Perspective on LED Market on 2012

LED inside / 2011-10-11

 According to LED inside, market for LED light bulbs is estimated to exceed to exceed $3 billion by 2012, almost quadrupling from that of 2009, an outstanding growth for LED light bulbs. Market value for a wide variety of LED lighting applications are estimated at $2.2 billion in 2011, an approximate 23% annual growth rate compared to $1.8 billion in 2010. The majority of growth is contributed from commercial and architectural lighting. In terms of the general lighting market, the price difference between LEDs used in indoor lighting and traditional lamps is still significant, hindering the willingness of consumers to switch.
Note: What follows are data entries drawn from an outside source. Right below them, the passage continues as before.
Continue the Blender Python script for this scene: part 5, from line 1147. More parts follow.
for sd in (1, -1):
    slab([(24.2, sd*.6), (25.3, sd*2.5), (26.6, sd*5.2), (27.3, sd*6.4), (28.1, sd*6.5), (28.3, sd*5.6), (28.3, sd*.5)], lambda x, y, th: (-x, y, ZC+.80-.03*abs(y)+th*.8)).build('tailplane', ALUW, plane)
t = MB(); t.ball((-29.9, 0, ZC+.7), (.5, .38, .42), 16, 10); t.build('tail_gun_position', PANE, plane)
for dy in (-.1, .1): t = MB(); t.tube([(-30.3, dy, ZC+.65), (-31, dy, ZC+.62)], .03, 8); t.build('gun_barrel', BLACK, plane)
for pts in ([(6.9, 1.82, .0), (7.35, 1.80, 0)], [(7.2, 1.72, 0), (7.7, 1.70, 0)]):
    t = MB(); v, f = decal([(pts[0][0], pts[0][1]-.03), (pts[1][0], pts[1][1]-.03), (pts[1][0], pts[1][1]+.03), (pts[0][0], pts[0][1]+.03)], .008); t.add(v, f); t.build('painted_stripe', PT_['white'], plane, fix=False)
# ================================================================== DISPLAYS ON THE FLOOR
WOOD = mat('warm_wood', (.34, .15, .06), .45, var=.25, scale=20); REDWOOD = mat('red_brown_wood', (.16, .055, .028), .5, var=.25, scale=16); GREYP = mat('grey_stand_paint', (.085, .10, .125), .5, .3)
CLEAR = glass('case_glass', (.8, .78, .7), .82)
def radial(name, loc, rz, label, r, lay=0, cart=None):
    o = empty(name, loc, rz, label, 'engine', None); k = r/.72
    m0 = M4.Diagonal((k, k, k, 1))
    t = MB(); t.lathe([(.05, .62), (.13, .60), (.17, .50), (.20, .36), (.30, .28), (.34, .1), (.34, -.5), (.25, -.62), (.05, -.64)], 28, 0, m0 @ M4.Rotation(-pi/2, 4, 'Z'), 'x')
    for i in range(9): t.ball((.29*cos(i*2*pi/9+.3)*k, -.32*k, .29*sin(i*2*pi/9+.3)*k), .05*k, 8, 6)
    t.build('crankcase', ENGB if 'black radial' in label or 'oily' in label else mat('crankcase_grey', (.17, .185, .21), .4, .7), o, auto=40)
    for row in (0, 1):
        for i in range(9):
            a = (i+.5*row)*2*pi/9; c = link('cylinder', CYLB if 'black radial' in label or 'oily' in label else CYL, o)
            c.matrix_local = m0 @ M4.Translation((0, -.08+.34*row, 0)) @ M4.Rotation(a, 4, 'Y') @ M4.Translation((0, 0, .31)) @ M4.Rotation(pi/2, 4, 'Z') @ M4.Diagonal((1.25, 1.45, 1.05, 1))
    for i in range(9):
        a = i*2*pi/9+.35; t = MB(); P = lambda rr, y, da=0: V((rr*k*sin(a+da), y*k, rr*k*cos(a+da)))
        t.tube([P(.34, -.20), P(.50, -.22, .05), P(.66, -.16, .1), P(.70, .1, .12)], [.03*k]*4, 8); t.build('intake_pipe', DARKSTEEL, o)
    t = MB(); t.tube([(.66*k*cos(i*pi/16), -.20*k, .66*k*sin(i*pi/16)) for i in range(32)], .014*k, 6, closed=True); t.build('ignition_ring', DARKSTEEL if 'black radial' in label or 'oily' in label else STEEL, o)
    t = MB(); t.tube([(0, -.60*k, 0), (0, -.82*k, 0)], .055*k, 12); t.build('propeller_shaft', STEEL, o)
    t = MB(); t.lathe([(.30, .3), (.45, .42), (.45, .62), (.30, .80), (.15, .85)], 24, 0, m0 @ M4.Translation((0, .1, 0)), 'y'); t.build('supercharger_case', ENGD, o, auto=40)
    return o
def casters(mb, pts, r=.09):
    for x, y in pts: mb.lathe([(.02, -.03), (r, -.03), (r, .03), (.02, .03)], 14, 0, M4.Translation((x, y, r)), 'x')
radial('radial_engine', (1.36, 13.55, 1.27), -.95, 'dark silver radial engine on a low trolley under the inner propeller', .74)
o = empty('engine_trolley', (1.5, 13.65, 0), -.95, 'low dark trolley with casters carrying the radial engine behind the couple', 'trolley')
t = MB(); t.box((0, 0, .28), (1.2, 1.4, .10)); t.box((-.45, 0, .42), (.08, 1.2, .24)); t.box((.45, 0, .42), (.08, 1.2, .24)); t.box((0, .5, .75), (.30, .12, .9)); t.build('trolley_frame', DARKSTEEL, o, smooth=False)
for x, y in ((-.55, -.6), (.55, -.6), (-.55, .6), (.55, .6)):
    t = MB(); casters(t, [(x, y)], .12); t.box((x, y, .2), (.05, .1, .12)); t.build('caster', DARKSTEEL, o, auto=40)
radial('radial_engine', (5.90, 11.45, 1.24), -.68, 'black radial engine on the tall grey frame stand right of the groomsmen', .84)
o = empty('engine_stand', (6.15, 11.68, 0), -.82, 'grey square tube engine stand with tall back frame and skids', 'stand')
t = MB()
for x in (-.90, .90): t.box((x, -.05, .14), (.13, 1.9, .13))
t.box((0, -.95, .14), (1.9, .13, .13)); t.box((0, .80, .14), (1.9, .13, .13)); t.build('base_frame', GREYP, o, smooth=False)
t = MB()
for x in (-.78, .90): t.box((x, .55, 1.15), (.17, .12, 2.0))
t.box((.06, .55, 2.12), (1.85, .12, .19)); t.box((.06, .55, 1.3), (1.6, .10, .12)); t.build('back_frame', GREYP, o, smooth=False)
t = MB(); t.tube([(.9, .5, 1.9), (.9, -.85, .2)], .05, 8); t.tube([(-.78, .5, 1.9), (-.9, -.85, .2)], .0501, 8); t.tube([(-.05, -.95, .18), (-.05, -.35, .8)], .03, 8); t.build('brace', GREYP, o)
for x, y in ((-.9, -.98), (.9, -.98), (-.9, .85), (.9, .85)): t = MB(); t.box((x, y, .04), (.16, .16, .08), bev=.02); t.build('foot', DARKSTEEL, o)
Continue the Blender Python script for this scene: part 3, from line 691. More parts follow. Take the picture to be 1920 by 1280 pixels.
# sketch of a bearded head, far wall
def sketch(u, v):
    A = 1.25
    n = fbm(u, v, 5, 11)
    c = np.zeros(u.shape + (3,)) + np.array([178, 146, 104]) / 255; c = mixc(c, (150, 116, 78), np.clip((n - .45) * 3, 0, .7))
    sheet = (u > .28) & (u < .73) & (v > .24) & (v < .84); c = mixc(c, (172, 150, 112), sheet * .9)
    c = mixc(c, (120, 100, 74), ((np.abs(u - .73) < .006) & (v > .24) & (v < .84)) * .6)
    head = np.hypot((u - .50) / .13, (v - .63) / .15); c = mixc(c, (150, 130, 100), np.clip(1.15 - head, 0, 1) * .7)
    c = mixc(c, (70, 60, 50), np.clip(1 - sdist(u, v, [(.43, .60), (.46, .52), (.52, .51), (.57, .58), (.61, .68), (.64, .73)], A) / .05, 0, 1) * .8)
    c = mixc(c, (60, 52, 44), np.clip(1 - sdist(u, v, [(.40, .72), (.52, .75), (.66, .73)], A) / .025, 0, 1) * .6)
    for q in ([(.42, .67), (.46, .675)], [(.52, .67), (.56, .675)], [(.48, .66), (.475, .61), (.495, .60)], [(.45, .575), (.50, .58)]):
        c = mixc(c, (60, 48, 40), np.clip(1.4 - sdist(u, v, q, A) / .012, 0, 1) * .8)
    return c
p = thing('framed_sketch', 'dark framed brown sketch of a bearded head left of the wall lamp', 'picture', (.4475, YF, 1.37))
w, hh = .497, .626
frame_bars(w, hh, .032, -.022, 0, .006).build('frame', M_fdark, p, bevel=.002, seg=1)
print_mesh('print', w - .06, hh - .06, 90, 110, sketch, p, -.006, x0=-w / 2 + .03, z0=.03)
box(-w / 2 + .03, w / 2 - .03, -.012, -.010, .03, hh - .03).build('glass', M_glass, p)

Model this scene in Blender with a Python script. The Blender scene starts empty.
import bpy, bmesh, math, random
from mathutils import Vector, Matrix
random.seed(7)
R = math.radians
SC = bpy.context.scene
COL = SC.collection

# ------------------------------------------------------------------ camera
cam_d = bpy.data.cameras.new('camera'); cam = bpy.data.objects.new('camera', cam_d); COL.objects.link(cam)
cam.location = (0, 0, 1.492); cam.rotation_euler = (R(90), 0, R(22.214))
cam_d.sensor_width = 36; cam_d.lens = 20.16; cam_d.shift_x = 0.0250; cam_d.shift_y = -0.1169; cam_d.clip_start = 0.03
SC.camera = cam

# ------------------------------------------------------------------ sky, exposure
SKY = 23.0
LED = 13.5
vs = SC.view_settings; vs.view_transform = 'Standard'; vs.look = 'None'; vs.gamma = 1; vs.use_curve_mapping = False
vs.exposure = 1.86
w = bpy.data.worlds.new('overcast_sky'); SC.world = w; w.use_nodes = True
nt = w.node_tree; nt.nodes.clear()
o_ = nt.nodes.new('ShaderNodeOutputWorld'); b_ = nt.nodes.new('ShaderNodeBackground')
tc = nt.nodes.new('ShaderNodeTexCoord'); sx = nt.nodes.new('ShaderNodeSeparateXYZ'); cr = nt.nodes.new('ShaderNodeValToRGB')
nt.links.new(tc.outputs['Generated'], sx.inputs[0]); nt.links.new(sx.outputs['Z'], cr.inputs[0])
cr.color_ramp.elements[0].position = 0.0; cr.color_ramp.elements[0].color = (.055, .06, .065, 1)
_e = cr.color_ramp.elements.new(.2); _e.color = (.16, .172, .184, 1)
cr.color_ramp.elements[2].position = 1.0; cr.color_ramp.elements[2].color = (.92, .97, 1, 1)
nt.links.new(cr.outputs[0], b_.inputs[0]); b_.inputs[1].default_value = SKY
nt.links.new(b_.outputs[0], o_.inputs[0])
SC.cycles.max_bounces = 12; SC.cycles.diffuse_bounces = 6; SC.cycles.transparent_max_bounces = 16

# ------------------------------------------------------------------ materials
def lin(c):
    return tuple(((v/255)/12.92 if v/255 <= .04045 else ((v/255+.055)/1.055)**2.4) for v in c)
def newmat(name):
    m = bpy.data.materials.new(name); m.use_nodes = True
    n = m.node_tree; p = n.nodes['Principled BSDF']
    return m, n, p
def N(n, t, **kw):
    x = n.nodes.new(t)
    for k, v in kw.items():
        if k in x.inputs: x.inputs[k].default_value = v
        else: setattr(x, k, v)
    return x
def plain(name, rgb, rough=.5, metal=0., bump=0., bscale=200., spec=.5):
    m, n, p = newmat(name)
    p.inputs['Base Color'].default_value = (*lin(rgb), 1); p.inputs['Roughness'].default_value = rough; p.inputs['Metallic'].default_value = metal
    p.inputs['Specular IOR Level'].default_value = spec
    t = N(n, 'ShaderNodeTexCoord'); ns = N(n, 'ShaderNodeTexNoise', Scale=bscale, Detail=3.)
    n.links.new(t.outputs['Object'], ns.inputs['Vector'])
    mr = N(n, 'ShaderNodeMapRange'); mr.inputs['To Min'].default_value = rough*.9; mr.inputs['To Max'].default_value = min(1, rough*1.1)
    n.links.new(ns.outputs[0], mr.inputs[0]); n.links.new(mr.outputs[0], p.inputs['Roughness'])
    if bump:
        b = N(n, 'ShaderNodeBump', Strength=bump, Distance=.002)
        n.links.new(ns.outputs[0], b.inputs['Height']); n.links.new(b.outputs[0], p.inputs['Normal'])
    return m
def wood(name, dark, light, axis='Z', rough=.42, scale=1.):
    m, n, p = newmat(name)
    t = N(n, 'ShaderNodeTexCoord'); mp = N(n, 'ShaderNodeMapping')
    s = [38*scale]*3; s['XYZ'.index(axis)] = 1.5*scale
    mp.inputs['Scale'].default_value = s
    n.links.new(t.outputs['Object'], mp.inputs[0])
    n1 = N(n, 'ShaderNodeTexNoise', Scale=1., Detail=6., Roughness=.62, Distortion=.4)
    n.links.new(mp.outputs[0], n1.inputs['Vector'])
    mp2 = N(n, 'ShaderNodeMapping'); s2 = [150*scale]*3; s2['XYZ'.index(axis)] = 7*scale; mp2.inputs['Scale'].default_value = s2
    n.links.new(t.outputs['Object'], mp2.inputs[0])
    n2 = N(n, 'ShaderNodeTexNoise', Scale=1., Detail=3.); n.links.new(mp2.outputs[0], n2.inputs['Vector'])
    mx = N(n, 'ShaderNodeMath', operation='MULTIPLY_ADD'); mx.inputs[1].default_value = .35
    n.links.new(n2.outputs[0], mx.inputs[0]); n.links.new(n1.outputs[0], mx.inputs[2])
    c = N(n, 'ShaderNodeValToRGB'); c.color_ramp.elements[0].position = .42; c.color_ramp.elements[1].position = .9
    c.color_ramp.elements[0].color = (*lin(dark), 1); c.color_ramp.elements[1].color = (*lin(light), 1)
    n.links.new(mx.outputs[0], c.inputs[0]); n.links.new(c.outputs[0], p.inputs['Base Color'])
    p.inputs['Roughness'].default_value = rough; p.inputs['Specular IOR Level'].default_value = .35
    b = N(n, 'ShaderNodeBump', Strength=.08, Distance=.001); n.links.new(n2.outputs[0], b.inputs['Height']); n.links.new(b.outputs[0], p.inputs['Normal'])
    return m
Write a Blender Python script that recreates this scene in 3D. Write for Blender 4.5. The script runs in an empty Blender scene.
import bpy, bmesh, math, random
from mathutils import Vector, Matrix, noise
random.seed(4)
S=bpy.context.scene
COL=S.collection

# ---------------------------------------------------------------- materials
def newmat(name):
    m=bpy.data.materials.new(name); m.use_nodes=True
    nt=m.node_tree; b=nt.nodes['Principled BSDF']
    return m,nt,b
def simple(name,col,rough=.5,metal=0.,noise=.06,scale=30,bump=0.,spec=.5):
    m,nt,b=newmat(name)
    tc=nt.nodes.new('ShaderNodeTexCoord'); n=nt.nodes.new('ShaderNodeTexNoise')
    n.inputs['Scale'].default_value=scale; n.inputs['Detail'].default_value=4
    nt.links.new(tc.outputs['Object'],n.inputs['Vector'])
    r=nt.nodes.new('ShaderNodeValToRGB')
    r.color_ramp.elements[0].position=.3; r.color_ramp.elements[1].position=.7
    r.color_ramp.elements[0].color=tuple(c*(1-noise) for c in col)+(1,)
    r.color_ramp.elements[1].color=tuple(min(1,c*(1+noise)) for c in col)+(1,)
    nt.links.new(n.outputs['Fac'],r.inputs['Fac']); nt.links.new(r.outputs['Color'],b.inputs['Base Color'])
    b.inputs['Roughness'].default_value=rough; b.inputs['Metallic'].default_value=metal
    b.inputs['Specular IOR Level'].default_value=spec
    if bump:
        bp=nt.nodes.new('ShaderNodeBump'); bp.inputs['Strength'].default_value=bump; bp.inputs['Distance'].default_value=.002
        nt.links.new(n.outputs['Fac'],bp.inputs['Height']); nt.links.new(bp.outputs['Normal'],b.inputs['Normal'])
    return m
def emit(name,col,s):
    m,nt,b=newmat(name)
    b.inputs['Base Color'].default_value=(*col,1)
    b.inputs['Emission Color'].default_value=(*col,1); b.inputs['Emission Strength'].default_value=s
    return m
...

Global climate change has put great pressure on government, reducing the emission of CO2 has become an emergency to government around the world. Actions have been implemented to renewable energy and carbon reduction. Green economy has stimulated the application of new lighting technology.
Japan, a market with large LED demands is an iconic example. The Japanese government imposed a subsidy called “eco-point” aiming to encourage the application of energy-efficient household appliances. The outcome has been successful in 2009 and 2010.The project achieved its success by advocating buying energy-saving appliance can be used to exchange free LED bulbs, which indirectly stimulates the large application of LEDs.

More and more countries have grant subsidies for commercial and household applications of energy-efficient appliances. In fact, many countries are trying to ban incandescent bulbs by 2012. The adoption of LEDs is estimated to dramatically increase by 2012. And many governments are trying to standardize the requirement of LED bulbs manufacture. 

Here is a brief of every country government’s requirement.

Thailand: encouraging the replacement since 2007.

Portugal: the government has increased the tax of imported incandescent lights by EUR 0.5.

Switzerland: the government has forbidden selling the type F and G bulbs with low luminous efficacies, which included a few kinds of incandescent lights.

Brazil: the government has forbidden the use of incandescent lights since January, 2010.

United Kingdom: the government has forbidden the use of incandescent lights since 2011.

Canada: the government will forbid selling incandescent lights starting from 2012.
India: the government plans to replace 400 million incandescent light bulbs with energy-saving lights by the end of 2012.

Australia: forbidden importing and selling incandescent lights from 2008 to 2009.

Ireland: the government has forbidden selling incandescent lights with low luminous efficacies since 2009.

Philippines: the government forbade the use of incandescent.

Japan: the government will forbid the use of incandescent bulbs in 2012.

South Korea: the government will forbid the use of incandescent bulbs starting from 2013.

United States: the government will complete forbid the use of incandescent bulbs from 2010 to 2012.

Malaysia: the government will forbid the manufacture, import, selling of incandescent from January 2014.

European Union: it started forbidding the use of 100W incandescent lights(type C) since 2009, it started forbidding the use of 65W incandescent light bulbs since 2010 and will forbid selling 60W incandescent light bulbs since Sep., 2011;it will forbid selling 40W and 25W incandescent light bulbs since Sep. 2012 and only light bulbs with luminous efficacies higher than that of type D light bulb are allowed to be sold. EU plans to fully replace incandescent light bulbs by 2015 and only light bulbs with luminous efficacies higher than that fo type B light bulb are allowed to be sold by 2016.